幽雪は、墓地所の華ガラ等の処分をする。下りて来てみると、観音が裸足でやって来る。薫の方も裸足に成っていた。やはり、滑るので 薫が脱ぐ事を勧めたようだ。暫くして、2人はお風呂場から足を洗って上がった。
「今日は、ミミズとてんとう虫の赤ちゃん(ナナホシテントウの幼虫)を見せたのよ。」と薫。観音はミミズを差し出されて「イヤ!」と言ったそうだが、幼虫の方は『赤ちゃん』と言う言葉に反応したようで、見つける度に薫に知らせていたそうだ。

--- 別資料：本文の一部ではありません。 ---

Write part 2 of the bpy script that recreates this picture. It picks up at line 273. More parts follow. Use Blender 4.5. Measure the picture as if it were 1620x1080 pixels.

勝運寺の奥様・方丈・薫と観音3月22日 雨のち曇り。
方丈の従兄弟に当たる方が死去され本日が葬儀。参列者は少なく、我々も斎場までお別れに行く。勝運寺の奥様も お昼をご一緒に取り、骨上げまで同行くださっていた。方丈も、「姉上殿には、ほんに ご縁の無い方だったのに。姉上は生涯、人の面倒を見る因果なんじゃなぁ〜。」と昼食の席でおっしゃっておられた。当の勝運寺奥様も「本当にね。私はよっぽど前世で皆にお世話を掛けたのね。」とおっしゃっておられた。

3月24日 
方丈の誕生日。故に、明州閣へ食材を担いで3人で押しかける。準備をしていると、一空居士が下山前の相見をご希望との連絡。
「一緒にどうかいな?」と方丈が聞かれる。「一空氏が宜しければ」と一同 観音に目をやる。「良かろうじゃないか。」と言う事で、一空居士も明州閣へいらして頂いた。
ヤモリを覗き込む観音子育ての先輩・方丈と一空氏のお話を伺いながら、一献。
入浴時、お風呂場に先客あり ヤモリである。風呂桶の直ぐ脇に来てくれたので、観音もじっくり観察!

3月27日 
方丈より、龍峰居士の下山に際し昼食を共にとおっしゃってくださり同席させて頂いた。実は、薫に会話の通訳をと言う狙いだったらしい。龍峰居士は、霧島ローランド氏の紹介で少林窟へ参禅にみえられたフランス人フォトグラファー。今回で、2度目の参禅なのだそうである。
昼食には、竜泉寺にて面識があると言うので、道育師も駆けつけて下さった。これには、薫も大いに喜ぶ。薫は方丈にフランスからの参禅希望者に返信の英訳を仰せ付かって、少々持て余していたので 道育師の登場に歓喜。早々に、話し込んでいた。
昼食後、我々が龍峰居士を三原駅までお送りする事にして、2方向に別れる。三原駅まで到着しないうちに、観音が眠ってしまい 駐車場からは 薫一人がお見送りに行く。丁度良い便があったそうで、龍峰居士は8時過ぎに東京へ到着できるもようだ。
次のお仕事はモンゴルの荒野への旅になるとおっしゃる。御法体ご自愛下され。

3月30日 晴れ。
薫と観音は服やタオルを並べ何かやっていたが、その内 本堂を渡った向こうへ移動。
幽雪は午前中、庭の草取り。
上がってから覗きに行くと、服は終わり、観音へのサービスで足拭きマットの製作中だった。服の直しをしていた時には、観音がマチ針と糸切りの係だったそうだ。
子供を仕事の邪魔者にするか、援助者にするかは 親の腕しだいなのかもしれない。
薫はと言うと、観音を下ろした途端に「疲れた〜」と椅子に仰け反る。知恵と共に、体力を必要とし、精神面でもかなりの疲労。観音は疲れた母の代わりにか 早速、仕上がった自分の服や、切れ端、裁縫箱などの撤収にかかっていた。「オ〜イ 薫、早くしないと仕事が増えつつあるぞ!」

抜いた草を手に方丈と話す薫3月31日 晴れ。
方丈がお見え下さる。用事をしに町へ出られたのだが、不要に成ったので こちらへお見え下さったとの事。久しぶりに、ゆっくりとお茶をご一緒した。
裸足で草取りをする観音庭にお見送りに出てからも、のんびりとした雰囲気でおられ、観音も裸足で気持ちよさそうにしている。水道の本管からのバルブの位置や、先般 本管別れの水道の漏水修理に市の水道課の方が見えていた事等、町内の様子などを 薫がお話しする。その合間に、方丈も薫も 当たり前のように手は 庭の草を抜いていた。観音はこの仕事が、大好きだ。